From the facts provided no contributions have been made to the Overseas Fund since you migrated to Australia. There have been no transfers into the Overseas Fund from other foreign funds by you since becoming a resident of Australia.
You state that in the 2013-14 income year your benefits in the Overseas Fund will be paid to you as a gross lump sum i.e. the LSP. Therefore this is the amount vested in you when the lump sum is paid. This is converted into Australian dollars at the exchange rate that applies on the day that the payment is made.
As the LSP has not been made, the exchange rate that applied on the date of your ruling application will be used in this instance to demonstrate how applicable fund earnings are calculated.
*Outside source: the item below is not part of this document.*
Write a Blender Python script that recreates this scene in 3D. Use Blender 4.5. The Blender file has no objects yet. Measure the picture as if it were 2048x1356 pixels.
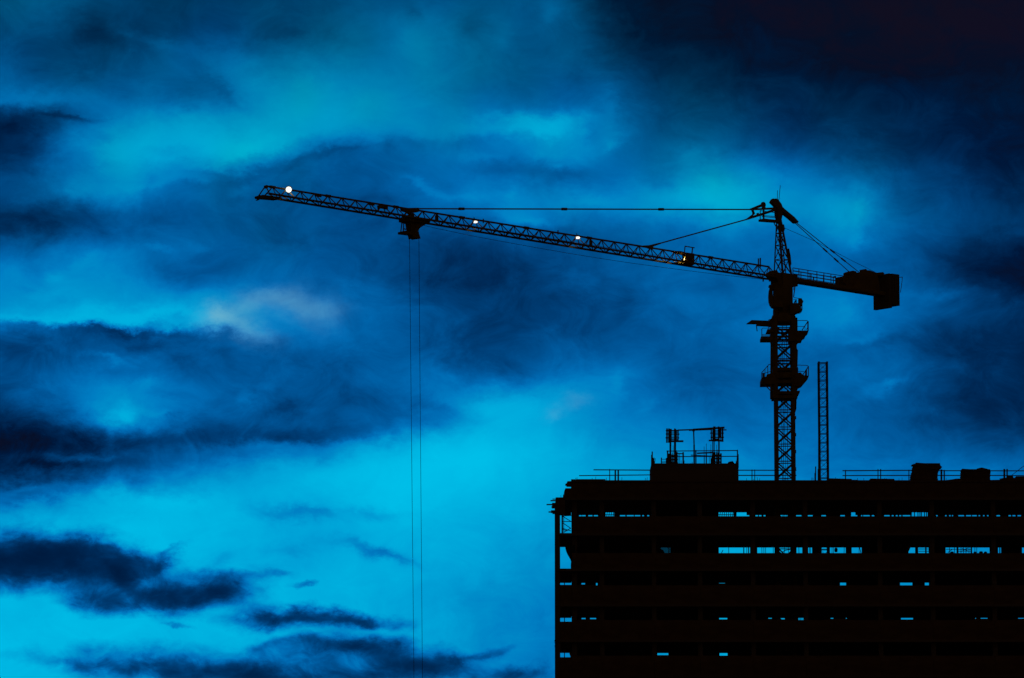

It should be noted however that when the LSP is actually made you must use the exchange rate that applied on the date of payment.
'The period' for the purposes of paragraph 305-75(3)(c) of the ITAA 1997 commences on the day on which the person first became an Australian resident and ceases on the day the lump sum is paid. In your case, the facts provided show you are a resident for the whole of the period. Therefore, the Australian resident days and the total days are accepted as being the same, and so the proportion to be used in the calculation is 1.
There are no previously exempt fund earnings in relation to the lump sum.
Applying subsection 305-75(3) of the ITAA 1997 to the facts provided, the amounts to be used in calculating the applicable fund earnings for the Overseas Fund are as follows:
305-75(3)(a)(i) The amount, converted to Australian dollars, vested in you before you became a resident of Australia
305-75(3)(a)(ii) Nil
305-75(3)(a)(iii) Nil
305-75(3)(b) The amount of the lump sum payment you will receive, converted to Australian dollars
305-75(3)(c) 1
305-75(3)(d) Nil
Calculation of the assessable amount of the payment from the Fund
In accordance with subsection 305-75(3) of the ITAA 1997 the amounts determined at sub-paragraphs 305-75(3)(a)(i), (ii) and (iii) are added.
This total is then subtracted from the amount determined under paragraph 305-75(3)(b).
This figure is multiplied by the proportion of the total days determined under paragraph 305-75(3)(c).
To this figure we add the amounts determined under paragraph 305-75(3)(d).
As the result is less than zero, no amount of the lump sum payment from the Pension Fund will be included as assessable 'applicable fund earnings' in your tax return for the 2013-14 income year.
In your case it is noted that you intend to make an election for the transfer of all of the LSP from the Overseas Fund to be made to your complying Australian superannuation fund (the Fund).
As the above indicates there are no applicable fund earnings in relation to the LSP, it should be noted that:
(a) no amount of the LSP transferred from the Overseas Fund will be treated as assessable income of your complying Australian fund; and
(b) the LSP will be treated as non-concessional contributions which will count towards your non-concessional contributions cap for the 2013-14 income year.